Herdade do Cebolal na Adega

Herdade do Cebolal na Adega

Já sentia saudade das tertúlias de sexta feira à noite na Adega da Avó Bé na Marinha Grande… Na terra de vidreiros é raro haver algo que desperte a atenção daqueles que gostam mais do conteúdo do que do vasilhame… pois desse último… os mestres estão todos aqui.

Mais uma vez fomos desafiados a conhecer um produtor, o seu projecto e os seus vinhos. Para acompanhar temos sempre um belo jantar preparado pelo Celso, proprietário deste cantinho sagrado para os enófilos encartados ou mesmo para os que ainda agora estão a começar.

Desta vez e para começar bem o ano, o produtor escolhido foi o Luís Mota Capitão e os seus vinhos da costa Alentejana, mais concretamente da Herdade do Cebolal.

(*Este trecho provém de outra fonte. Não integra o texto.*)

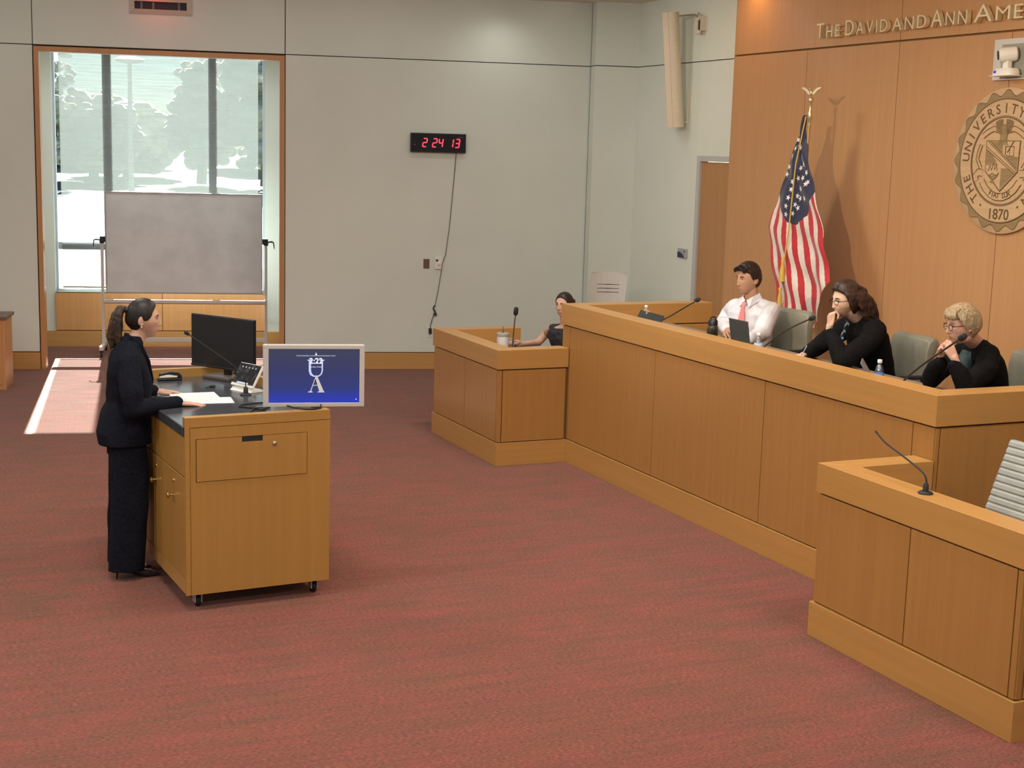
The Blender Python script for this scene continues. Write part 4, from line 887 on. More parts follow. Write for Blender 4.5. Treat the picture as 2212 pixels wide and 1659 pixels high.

A Herdade do Cebolal está neste momento à responsabilidade da quinta geração e compreende 80 hectares com cerca de 20 destinados à vinha. Os vinhos do Cebolal são vinhos que respeitam muito vincadamente toda uma filosofia passada ao longo destas gerações em que o respeito pelo terroir é o pilar central. São vinhos de mínima intervenção, que se revelam autênticos e que comunicam muito bem de onde e pela mão de quem vieram ao mundo. Em 2019 toda a produção da herdade irá passar a modo de produção biológico. Quando digo toda a herdade é todas as actividades agrícolas, pois como nos foi confessado pelo Luís, não faria grande sentido apenas focar a certificação na vinha e praticar outro tipo de agricultura no resto da herdade.

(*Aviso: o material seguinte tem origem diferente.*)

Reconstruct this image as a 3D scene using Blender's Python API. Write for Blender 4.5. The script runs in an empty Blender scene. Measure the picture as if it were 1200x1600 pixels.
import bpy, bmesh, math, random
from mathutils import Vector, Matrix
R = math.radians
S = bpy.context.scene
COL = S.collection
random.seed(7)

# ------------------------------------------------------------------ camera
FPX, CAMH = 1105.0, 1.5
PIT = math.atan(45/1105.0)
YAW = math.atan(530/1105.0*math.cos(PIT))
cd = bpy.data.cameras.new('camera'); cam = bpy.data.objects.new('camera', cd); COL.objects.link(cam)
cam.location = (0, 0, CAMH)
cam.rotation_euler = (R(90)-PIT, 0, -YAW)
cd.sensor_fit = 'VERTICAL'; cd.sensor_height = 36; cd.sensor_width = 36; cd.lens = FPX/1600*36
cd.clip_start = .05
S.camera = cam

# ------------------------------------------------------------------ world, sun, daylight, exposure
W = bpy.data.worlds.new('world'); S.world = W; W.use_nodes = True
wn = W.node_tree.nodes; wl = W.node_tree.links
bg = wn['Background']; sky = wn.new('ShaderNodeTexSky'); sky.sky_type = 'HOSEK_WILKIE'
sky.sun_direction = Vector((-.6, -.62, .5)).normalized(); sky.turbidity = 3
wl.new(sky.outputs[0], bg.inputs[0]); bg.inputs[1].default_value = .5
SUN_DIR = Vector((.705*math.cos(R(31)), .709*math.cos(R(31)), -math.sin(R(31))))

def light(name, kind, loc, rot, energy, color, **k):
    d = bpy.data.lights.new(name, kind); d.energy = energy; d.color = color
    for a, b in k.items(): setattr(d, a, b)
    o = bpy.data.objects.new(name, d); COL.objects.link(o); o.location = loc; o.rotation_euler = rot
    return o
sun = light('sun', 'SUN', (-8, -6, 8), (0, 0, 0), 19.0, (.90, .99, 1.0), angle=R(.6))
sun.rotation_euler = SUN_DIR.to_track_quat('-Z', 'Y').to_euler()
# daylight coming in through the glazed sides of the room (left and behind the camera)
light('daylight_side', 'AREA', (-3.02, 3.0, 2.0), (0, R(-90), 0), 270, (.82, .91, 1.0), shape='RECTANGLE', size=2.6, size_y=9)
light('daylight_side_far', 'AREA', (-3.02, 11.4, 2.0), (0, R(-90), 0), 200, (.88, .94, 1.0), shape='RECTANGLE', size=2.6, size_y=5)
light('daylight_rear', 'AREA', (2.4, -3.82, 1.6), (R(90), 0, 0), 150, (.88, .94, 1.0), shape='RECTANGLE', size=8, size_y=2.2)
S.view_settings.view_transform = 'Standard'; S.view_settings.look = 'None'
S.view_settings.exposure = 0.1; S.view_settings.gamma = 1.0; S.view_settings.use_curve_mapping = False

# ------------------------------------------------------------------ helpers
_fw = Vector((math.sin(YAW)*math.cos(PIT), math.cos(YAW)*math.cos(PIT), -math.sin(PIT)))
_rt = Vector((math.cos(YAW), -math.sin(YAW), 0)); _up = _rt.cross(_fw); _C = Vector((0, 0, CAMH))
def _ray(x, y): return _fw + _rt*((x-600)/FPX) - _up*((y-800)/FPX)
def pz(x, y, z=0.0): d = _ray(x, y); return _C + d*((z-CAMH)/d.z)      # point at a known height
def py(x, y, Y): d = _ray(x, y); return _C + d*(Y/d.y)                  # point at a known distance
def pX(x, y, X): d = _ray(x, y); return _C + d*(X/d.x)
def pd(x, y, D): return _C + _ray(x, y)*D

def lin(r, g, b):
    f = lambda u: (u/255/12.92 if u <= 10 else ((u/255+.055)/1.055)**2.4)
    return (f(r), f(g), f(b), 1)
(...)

No que aos vinhos dizem respeito, para as entradas provou-se um Cebolal Castelão rosé de 2016 proveniente de vinhas velhas e feito com uma prensagem muito suave das uvas, permitindo a cor translucida e só com algumas nuances que apontam para a qualidade de uva utilizada. A este rosé foi adicionado um lote que estava destinado a um branco oriundo das mesmas uvas mas vinificado para branco. É um vinho extremamente seco, gastronómico, algo rústico, com um vegetal a sobressair, untuoso, mas acima de tudo muito delicado e prazeroso.

De seguida, antes do prato de peixe, veio o Castelão Blanc de Noir 2017, proveniente das mesmas vinhas do irmão rosé de 2016. É um vinho que assim que se sente o aroma parece um espumante e o mesmo se pressente na boca. A rusticidade, as notas de cereal e o herbáceo complexificam a prova, mas o destaque vai todo para a frescura deliciosa e uma acidez que limpa o palato de forma exemplar.

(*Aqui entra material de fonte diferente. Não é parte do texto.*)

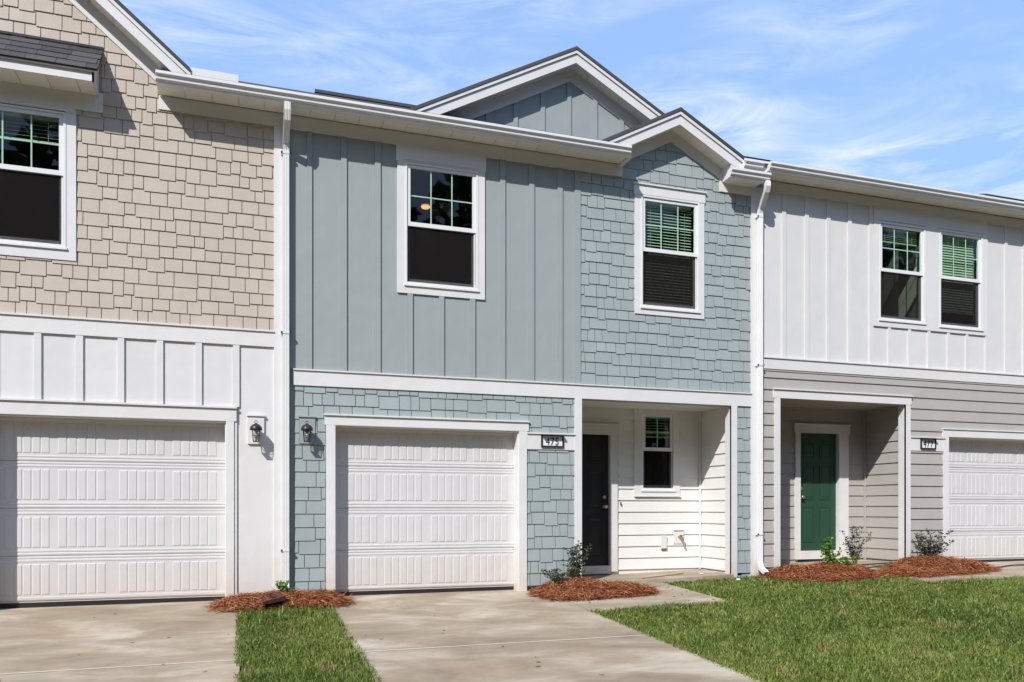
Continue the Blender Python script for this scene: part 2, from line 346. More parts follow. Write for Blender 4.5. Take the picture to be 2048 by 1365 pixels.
def wall_panel(parent, mat, x0, x1, z0, z1, holes, planes=(), y0=0.0, y1=.14, name='wall'):
    xs = sorted({x0, x1, *[min(max(h[i], x0), x1) for h in holes for i in (0, 1)]}); zs = sorted({z0, z1, *[min(max(h[i], z0), z1) for h in holes for i in (2, 3)]})
    mb = MB()
    for a, b in zip(xs, xs[1:]):
        run = None
        for c, d in list(zip(zs, zs[1:]))+[(None, None)]:
            inside = c is None or any(h[0]-1e-6 <= a and b <= h[1]+1e-6 and h[2]-1e-6 <= c and d <= h[3]+1e-6 for h in holes)
            if inside:
                if run:
                    p = [(a, run[0]), (b, run[0]), (b, run[1]), (a, run[1])]
                    for pl in planes: p = clip(p, *pl)
                    if len(p) >= 3: mb.prism(p, y0, y1)
                run = None
            else: run = (run[0], d) if run else (c, d)
    return mb.build(name, mat, parent)

# ------------------------------------------------------------ building components
def window(parent, x0, x1, z0, z1, zm, cols, rows=2, y=0.0, room=True, glass='glass_green', side=.9, rmat='room', depth=2.6, lower='glass_grey'):
    """single-hung window; frame outer edge x0..x1, z0..z1, meeting rail centred at zm"""
    w = MB().ring(x0, x1, z0, z1, .028, y-.036, y+.07, .045); w.box(x0-.012, x1+.012, y-.05, y-.02, z0-.012, z0+.012)
    fr = w.build('window', 'vinyl', parent)
    a, b = x0+.03, x1-.03
    MB().ring(a, b, zm-.02, z1-.03, .045, y-.018, y+.012, .055).build('upper_sash', 'vinyl', fr)
    MB().ring(a, b, z0+.047, zm+.022, .045, y+.016, y+.045, .05).build('lower_sash', 'vinyl', fr)
    ga, gb, gz0, gz1 = a+.04, b-.04, zm+.03, z1-.07
    Bx('pane', glass, fr, ga, gb, y-.006, y-.002, gz0, gz1)
    for i in range(1, cols):
        xx = ga+(gb-ga)*i/cols; Bx('muntin', 'vinyl', fr, xx-.008, xx+.008, y+.002, y+.008, gz0, gz1)
    for i in range(1, rows):
        zz = gz0+(gz1-gz0)*i/rows; Bx('muntin', 'vinyl', fr, ga, gb, y+.0085, y+.012, zz-.008, zz+.008)
    Bx('pane', lower, fr, ga, gb, y+.028, y+.032, z0+.09, zm-.02)
    Bx('insect_screen', 'screen', fr, a+.012, b-.012, y+.006, y+.0085, z0+.05, zm-.018)
    Bx('screen_frame', 'vinyl', fr, b-.022, b-.008, y+.0, y+.012, z0+.05, zm-.03)
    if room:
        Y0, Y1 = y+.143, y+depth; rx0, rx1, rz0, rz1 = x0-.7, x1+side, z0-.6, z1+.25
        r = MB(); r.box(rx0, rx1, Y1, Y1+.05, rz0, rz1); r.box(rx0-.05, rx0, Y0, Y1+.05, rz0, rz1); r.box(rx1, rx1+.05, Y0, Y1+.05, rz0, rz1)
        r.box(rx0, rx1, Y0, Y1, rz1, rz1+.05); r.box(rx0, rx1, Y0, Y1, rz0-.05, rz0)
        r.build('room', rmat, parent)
        r = MB(); r.box(x0-.02, x0, y+.07, y+.145, z0-.02, z1+.02); r.box(x1, x1+.02, y+.07, y+.145, z0-.02, z1+.02)
        r.box(x0, x1, y+.07, y+.145, z1, z1+.02); r.box(x0, x1, y+.07, y+.17, z0-.02, z0)
        r.build('window_reveal', 'bb_white', fr)
    return fr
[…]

A acompanhar uma bela massa de peixe foi trazido à prova o Cebolal branco 2016, feito a partir de Fernão Pires e Arinto com maior predominância para a primeira casta. É um vinho que assenta perfeitamente na casta que o domina. Floral, algo meloso, gordo, mas ao mesmo tempo fresco e com uma acidez média a equilibrar os excessos desta casta um pouco mal amada nos dias de hoje.

Para a carne (galo assado no forno) vieram a jogo duas novidades, o Cebolal Xisto e o Cebolal Calcário. São dois vinhos de Alicante Bouschet, Petit Verdot e Touriga Nacional oriundos de talhões de predominância de xisto e de talhões de predominância de calcário. Dois vinhos altamente didácticos, pois as castas sendo iguais, bem como os métodos de vinificação e estágio, foi interessante perceber a influência do solo no processo. O Xisto era um vinho mais fresco,directo, comprido, com um herbáceo e uma fruta fresca a dominar a prova. Já o Calcário é um vinho mais volumoso, não tão fresco como o irmão e com a fruta mais de igual para igual com a madeira.

Para terminar… uma surpresa… dois brancos já com idade considerável, um Herdade do Cebolal 98 e um 99. Para além de mais um momento didáctico, que demonstrou que a longevidade de alguns branco nacionais não só é ponto assente, como em muitos casos uma necessidade para o vinho chegar ao seu esplendor. No caso destes dois exemplares, para além da longevidade, também conseguimos constatar dois anos vinícolas completamente diferentes, o 98 muito quente e seco apresentou um vinho volumoso, com uma acidez já muito soft e com notas claríssimas de café e caramelo. Já o 99, ano mais fresco e chuvoso, trouxe um vinho que ainda tem uma acidez fantástica e um floral que ainda dá um ar de sua graça por cima das notas de evolução.

Um suma uma noite de vinhos muito sérios e a sério.

Já conhecia o projecto da Herdade do Cebolal e o seu actual guardião e cada vez mais acredito que não só a natureza faz o vinho, o carácter do Homem é sem dúvida um factor essencial e primordial… e aqui está mais um belo exemplo positivo.